Hon Sung-Yop
When I was waiting for the bus at Toronto. I remembered a Korean guy who was feeding homeless people in Tokyo with me. Korean people always mind difference of age even only one year. Actually I really hate this culture, but he never cared it even he was much older than I. He was little bit strange Korean. Once he saw the woman coughing in his office. She had a sick on her lung. There’re many guys smoking. It’s quite normal in Japan. As the other places of Asia (including Korea), women are lower than men, but the Korean guy told them it’s not right. He told me about the story. I told him provably he’d be cut. He wasn’t full time worker. “Who cares?” He said, and smiled.

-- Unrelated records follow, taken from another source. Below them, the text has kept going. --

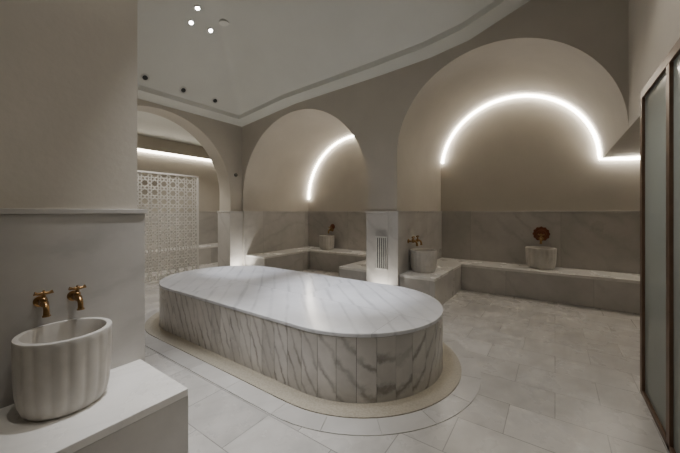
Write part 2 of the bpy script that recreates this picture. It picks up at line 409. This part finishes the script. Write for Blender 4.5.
# ------------------------------------------------------------ downlights
def spot(loc,tgt,power,size,blend=.6,col=(1,.95,.87),rad=.03,nm='spot_lamp'):
    l=bpy.data.lights.new(nm,'SPOT'); l.energy=power; l.spot_size=math.radians(size); l.spot_blend=blend; l.color=col; l.shadow_soft_size=rad
    o=bpy.data.objects.new(nm,l); S.collection.objects.link(o); o.location=loc
    o.rotation_euler=(Vector(tgt)-Vector(loc)).to_track_quat('-Z','Y').to_euler(); return o
def downlight(x,y,r=.045,lit=True,tgt=None,power=0,size=60,col=(1,.94,.85),blend=.6):
    z=ceil_z(x,y); e=empty('ceiling_downlight')
    g=.02; nrm=Vector((-(ceil_z(x+g,y)-ceil_z(x-g,y))/(2*g),-(ceil_z(x,y+g)-ceil_z(x,y-g))/(2*g),1)).normalized()
    q=(-nrm).to_track_quat('Z','Y').to_matrix()
    def mk(pr,mat,nm):
        b=B(); b.lathe(pr,(0,0,0),'z',28); b.v=[tuple(q@Vector(p)+Vector((x,y,z))) for p in b.v]; b.make(nm,mat,e,smooth=True)
    mk([(r*1.35,-.005),(r*1.35,.008),(r,.010),(r,.002)],M_trim,'trim_ring')
    mk([(r*.8,-.004),(r*.8,.011)],M_lamp if lit else M_dark,'lens')
    if power:
        l=spot((x-nrm.x*.04,y-nrm.y*.04,z-nrm.z*.04),tgt or (x,y,0),power,size,blend,col); l.parent=e
cool=(.88,.91,1)
downlight(-3.97,2.30,.032,power=70,size=60,tgt=(-3.4,2.6,0),col=cool)
downlight(-4.20,2.34,.032,power=400,size=26,tgt=(-3.75,2.95,.5),col=cool,blend=.9)
downlight(-4.17,2.62,.032,power=70,size=60,tgt=(-4.5,1.9,0),col=cool)
for yy in (2.10,2.68,3.26): downlight(-5.05,yy,.045,lit=False)
downlight(-1.5,2.3,.035,power=620,size=32,tgt=(-1.95,2.75,.5),col=cool,blend=1)
downlight(-1.3,2.1,.035,power=90,size=70,tgt=(-1.6,2.4,.5),col=cool,blend=1)
downlight(-1.65,1.0,power=440,size=36,tgt=(-1.8,1.2,0),col=(.96,.97,1),blend=1)
downlight(-.3,2.6,.035,power=90,size=90)  # unseen wide spot with a made-up fixture, added as room fill
downlight(-.3,.7,power=45,size=100)  # second added fill spot, also out of view
downlight(-1.55,.35,power=45,size=70,tgt=(-1.9,.5,.4))
b=B(); zz=ceil_z(-3.95,2.71); b.lathe([(.08,.02),(.08,-.010),(.07,-.013),(.01,-.013)],(-3.95,2.71,zz),'z',40); b.make('ceiling_speaker',M_ceil,smooth=True)
b=B(); b.lathe([(.035,0),(.035,.03),(.025,.034),(.02,.02)],(XL,3.99,2.12),'x',24); b.make('wall_spotlight',M_dark,smooth=True)
def uplight(x,y,tgt,power):
    e=empty('floor_uplight'); b=B(); b.lathe([(.04,0),(.04,.01),(.03,.012)],(x,y,0),'z',24); b.make('ring',M_trim,e)
    b=B(); b.lathe([(.028,.005),(.028,.014)],(x,y,0),'z',24); b.make('lens',M_lamp,e)
    l=spot((x,y,.03),tgt,power,110,.8); l.parent=e
uplight(-2.12,3.98,(-2.12,4.1,1),34)
uplight(XL+.22,3.98,(XL+.03,3.99,1),38)
spot((-5.95,2.6,3.1),(-6.25,2.6,.9),110,110,nm='side_room_fill'); spot((-7.0,4.0,3.15),(-6.9,4.6,0),60,110,nm='side_room_fill')  # unseen lamp added to brighten the screen; the second fills the room behind
spot((1.6,2.4,2.2),(.9,2.4,.6),65,150,col=(1,1,.95),nm='annex_lamp')

w=bpy.data.worlds.new('world'); S.world=w; w.use_nodes=True
w.node_tree.nodes['Background'].inputs[0].default_value=(.05,.05,.05,1); w.node_tree.nodes['Background'].inputs[1].default_value=.3
cd=bpy.data.cameras.new('camera'); cd.sensor_width=36; cd.lens=307/680*36; cd.shift_y=-.0213; cd.clip_start=.05
c=bpy.data.objects.new('camera',cd); S.collection.objects.link(c); c.location=(0,0,1.35); c.rotation_euler=(pi/2,0,math.radians(35)); S.camera=c
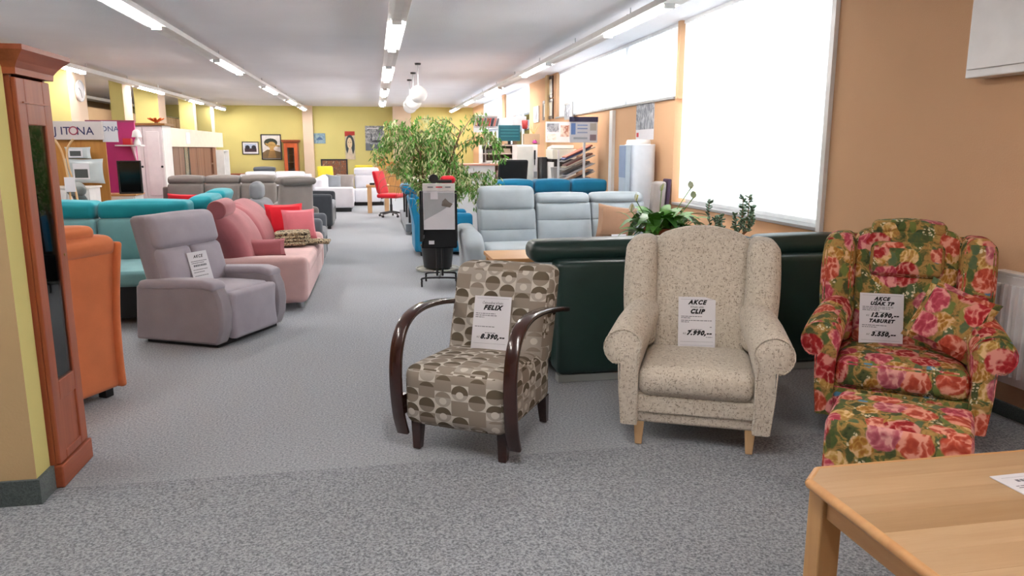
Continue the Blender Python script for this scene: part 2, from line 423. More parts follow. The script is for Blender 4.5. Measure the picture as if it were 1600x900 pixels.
# ------------------------------------------------------------------ room
CEIL = 2.95; WX = 3.5; BY = 27.0; LX = -8.5; FY = -3.6
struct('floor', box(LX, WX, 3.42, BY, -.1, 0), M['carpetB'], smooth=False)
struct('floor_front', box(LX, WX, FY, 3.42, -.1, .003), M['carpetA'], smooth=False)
struct('ceiling', box(LX, WX + .3, FY, BY, CEIL, CEIL + .1), M['ceil'], smooth=False)
struct('wall_back', join(box(LX, WX, BY, BY + .2, 0, CEIL)), M['yellow'], smooth=False)
struct('wall_left', box(LX - .2, LX, FY, BY, 0, CEIL), M['tan'], smooth=False)
struct('wall_front', box(LX, WX, FY - .2, FY, 0, CEIL), M['ceil'], smooth=False)
A, Bx = WX, WX + .3
struct('wall_right', join(box(A, Bx, FY, 5.37, 0, CEIL), box(A, Bx, 5.37, 8.5, 0, .85), box(A, Bx, 8.5, 14.4, 0, 2.08), box(A, Bx, 8.42, 8.5, 2.08, CEIL), box(A, Bx, 14.4, 17.0, 0, CEIL),
       box(A, Bx, 17.0, 24.5, 0, 1.15), box(A, Bx, 20.3, 20.75, 1.15, CEIL), box(A, Bx, 24.5, BY, 0, CEIL)), M['peach'], smooth=False)
struct('wall_partition', box(-6.32, -6.2, 10, 26.99, 0, 2.42), M['tan'], smooth=False)
# foreground wall stub: ochre face towards the camera, yellow end face
w = struct('wall_stub', box(-3.4, -1.466, 3.285, 3.42, 0, CEIL), [M['tan2'], M['yellow']], smooth=False)
for p in w.data.polygons: p.material_index = 1 if p.normal.x > .5 else 0
struct('baseboard_stub', box(-3.4, -1.45, 3.27, 3.42, .003, .115), M['skirt'], smooth=False)
struct('baseboard_back', box(-6.2, WX, BY - .02, BY, 0, .08), M['skirt'], smooth=False)
struct('baseboard_right', box(WX - .02, WX, FY, BY, 0, .08), M['skirt'], smooth=False)
# pilasters and columns, yellow front and cream flank
def column(name, x0, x1, y0, y1):
    c = struct(name, box(x0, x1, y0, y1, 0, CEIL), [M['yellow'], M['cream']], smooth=False)
    for p in c.data.polygons: p.material_index = 1 if abs(p.normal.x) > .5 else 0
for i, a in enumerate([(-5.42, -5.05, 14.07, 14.87), (-5.30, -5.05, 16.9, 17.45), (-5.58, -5.05, 19.48, 20.1), (-5.44, -5.05, 23.06, 23.37), (-5.55, -5.05, 25.37, 25.86)]): column('column_%d' % (i + 1), *a)
struct('trim_1', box(-2.38, -2.05, 26.75, BY - .001, 0, CEIL), M['cream'], smooth=False)
struct('trim_2', box(.66, 1.28, 26.6, BY - .001, 0, CEIL), M['cream'], smooth=False)
struct('trim_3', box(WX - .06, WX, 14.95, 15.15, 1.0, CEIL), M['tan2'], smooth=False)
struct('trim_4', box(WX - .05, WX, 10.72, 10.86, 0, 2.06), M['white'], smooth=False)

# windows with frames and panes, vertical blinds
def window(i, y0, y1, z0, z1, mull):
    X0 = WX + .14
    f = join(box(X0, X0 + .07, y0, y1, z0, z0 + .07), box(X0, X0 + .07, y0, y1, z1 - .07, z1), box(X0, X0 + .07, y0, y0 + .07, z0 + .07, z1 - .07), box(X0, X0 + .07, y1 - .07, y1, z0 + .07, z1 - .07))
    w = struct('window_%d' % i, f, M['whitegloss'], bev=.006, smooth=False)
    ys = [y0 + .07] + mull + [y1 - .07]
    for m in mull: obj('mullion', box(X0, X0 + .07, m - .035, m + .035, z0 + .07, z1 - .07), M['whitegloss'], w, smooth=False)
    for a, b in zip(ys[:-1], ys[1:]): obj('pane', box(X0 + .03, X0 + .036, a + .02, b - .02, z0 + .06, z1 - .06), M['glass'], w, smooth=False)
    obj('window_sill', box(WX - .03, X0, y0 + .001, y1 - .001, z0, z0 + .03), M['greyplastic'], w, bev=.005, smooth=False)
window(1, 5.37, 8.42, .85, CEIL, [6.9]); window(2, 8.5, 14.4, 2.08, CEIL, [10.4, 12.4]); window(3, 17.0, 20.3, 1.15, CEIL, [18.6]); window(4, 20.75, 24.5, 1.15, CEIL, [22.6])
SL = mesh('slat', [[(-.062, .006, 0), (0, -.006, 0), (.062, .006, 0), (-.062, .006, 1), (0, -.006, 1), (.062, .006, 1)], [(0, 1, 4, 3), (1, 2, 5, 4)]])
SL.materials.append(M['blind'])
def blind(y0, y1, z0, z1, label, ang=24, step=.105):
    b = thing('vertical_blind', label, 'blind', (WX + .06, y0, z0), group='vertical blinds on the window wall')
    obj('head_rail', box(-.025, .025, 0, y1 - y0, z1 - z0 - .04, z1 - z0 - .001), M['whitegloss'], b, smooth=False)
    n = int((y1 - y0 - .06) / step)
    for i in range(n):
        s = obj('slat', SL, None, b, loc=(0, .06 + i * step, 0), rot=(0, 0, 90 + ang + random.uniform(-4, 4))); s.scale = (1, 1, z1 - z0 - .04)
blind(5.40, 8.40, .93, CEIL, 'tall white vertical blind over the nearest big window')
blind(8.52, 14.38, 2.12, CEIL, 'long shallow white vertical blind above the peach wall')
blind(17.03, 20.28, 2.35, CEIL, 'white vertical blind high above the office corner desk')
blind(20.78, 24.45, 2.05, CEIL, 'farthest white vertical blind beside the yellow back wall', 55)
struct('trim_5', box(WX - .035, WX + .02, 5.365, 5.42, .85, CEIL), M['whitegloss'], smooth=False)

# ceiling light strips
def strip(x, tubes, label, y0=-3.4, y1=26.7):
    s = thing('light_strip', label, 'ceiling light', (x, 0, 2.80), group='fluorescent light strips on the ceiling')
    prof = [(-.10, -.010), (-.045, .004), (-.045, .075), (.045, .075), (.045, .004), (.10, -.010), (.098, -.013), (.04, .0), (-.04, .0), (-.098, -.013)]
    obj('trunking', prism(prof, y0, y1, 'y'), M['white'], s, smooth=False)
    for a, b in tubes:
        for dx in (-.026, .026):
            obj('tube_lamp', tube([(dx, a, -.022), (dx, b, -.022)], .015, 8), M['tube'], s)
        for e in (a - .02, b + .02): obj('lamp_holder', box(-.05, .05, e - .015, e + .015, -.045, -.001), M['whitegloss'], s, smooth=False)
    y = 1.2
    while y < y1:
        obj('hanger', join(tube([(0, y, .075), (0, y, .15)], .006, 6), box(-.04, .04, y - .012, y + .012, .070, .082)), M['steel'], s); y += 2.2
strip(-2.25, [(2.4, 4.3), (7.0, 8.85), (12.0, 13.9), (16.8, 18.7), (21.2, 23.0), (24.7, 26.2)], 'ceiling light strip second from the left, above the pink sofa')
strip(.27, [(.5, 2.7), (8.1, 10.3), (12.5, 14.9), (17.0, 19.2), (21.2, 23.4)], 'middle ceiling light strip straight above the aisle', y1=24.4)  # first tube pair is unseen, placed to light the front chairs and floor
strip(2.68, [(-1.5, .3), (6.75, 8.55), (11.6, 13.45), (16.2, 18.1), (20.4, 22.2), (24.6, 26.5)], 'ceiling light strip along the window wall')  # first tube pair is unseen, added behind the camera to brighten the right foreground
strip(-4.85, [(8.2, 10.2), (12.7, 14.2), (17.2, 19.1), (21.6, 23.2), (25.0, 26.5)], 'ceiling light strip along the left columns')
strip(-7.35, [(9, 11), (14.3, 16), (18.5, 20)], 'ceiling light strip glimpsed beyond the columns, farthest left')
for i, (y, z) in enumerate([(13.3, 2.43), (14.9, 2.40), (16.4, 2.40)]):
    p = thing('pendant_lamp', ['white globe pendant lamp, nearest of three in a row', 'white globe pendant lamp, middle of three in a row', 'white globe pendant lamp, farthest of three in a row'][i], 'lamp', (.78, y, z), group='globe pendants')
    obj('globe', lathe([(.001, -.15)] + [(.15 * math.cos(R(a)), .15 * math.sin(R(a))) for a in range(-80, 81, 10)] + [(.001, .15)], 24), plain((245, 245, 242), .25), p)
    obj('rod', tube([(0, 0, .15), (0, 0, CEIL - z - .02)], .006, 6), M['steel'], p)
    obj('ceiling_rose', lathe([(.05, CEIL - z - .03), (.055, CEIL - z)], 16), M['dkplastic'], p)
# ------------------------------------------------------------------ price cards
def card(label, loc, rot, w=.21, h=.297, lines=(), bars=(), size_seed=0, name='price_card', group='printed price cards'):
    """sheet in its own XY plane, +Z is the printed side; origin at bottom centre"""
    c = obj(name, box(-w / 2, w / 2, 0, h, -.003, 0), M['paper'], None, smooth=False, loc=loc, rot=rot)
    tag(c, label, 'card', group)
    for s, size, x, y, sh, bo in lines: printed(mv(text_geo(s, size, sh, bo, 1.22 if bo else 1.0), x, y, .0012), c, M['ink'])
    g = []
    rnd = random.Random(size_seed)
    for x0, x1, y, th in bars:
        if th > .0015:      # a line of small print, broken into words
            x = x0
            while x < x1:
                e = min(x1, x + rnd.uniform(.006, .02)); g.append([[(x, y, .001), (e, y, .001), (e, y + th, .001), (x, y + th, .001)], [(0, 1, 2, 3)]]); x = e + .003
        else: g.append([[(x0, y, .001), (x1, y, .001), (x1, y + th, .001), (x0, y + th, .001)], [(0, 1, 2, 3)]])
    if g: printed(join(*g), c, M['inkgrey'], 'small_print')['kind'] = 'stuff'
    return c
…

He got kicked out of the company as I guessed, but he was still smiling. I was worry for his family in Korea. “I’ll immigrate to Toronto Canada,” he said. “I don’t want to send my sun to military service, and I want get my children grew up in more free situation”. I was surprised. He was terribly bad for Latin based languages. I was suppose to attend catholic novitiate in Philippine. My last day in Japan, we shared beer in his apartment room. “You’ll be good monk,” he said. That was his last comment. I got kicked out of the monastery after all. And now, I’m here in Ontario Canada too (Niagara Falls and Toronto are in Ontario), but I lost anything like e-mail address to contact him during the training. But I still remember what he has shown me. I was envy for his children. I didn’t have good father. Hon, I still remember you. How's it going? Leave your comment if you found it.
2 Comments:
A very touching story, Jerry. He will be blessed for standing up and holding on to his morals and beliefs.
thanx for ur comment micki. i couldn't complete writing actually. my there's a limit when u use computer at library.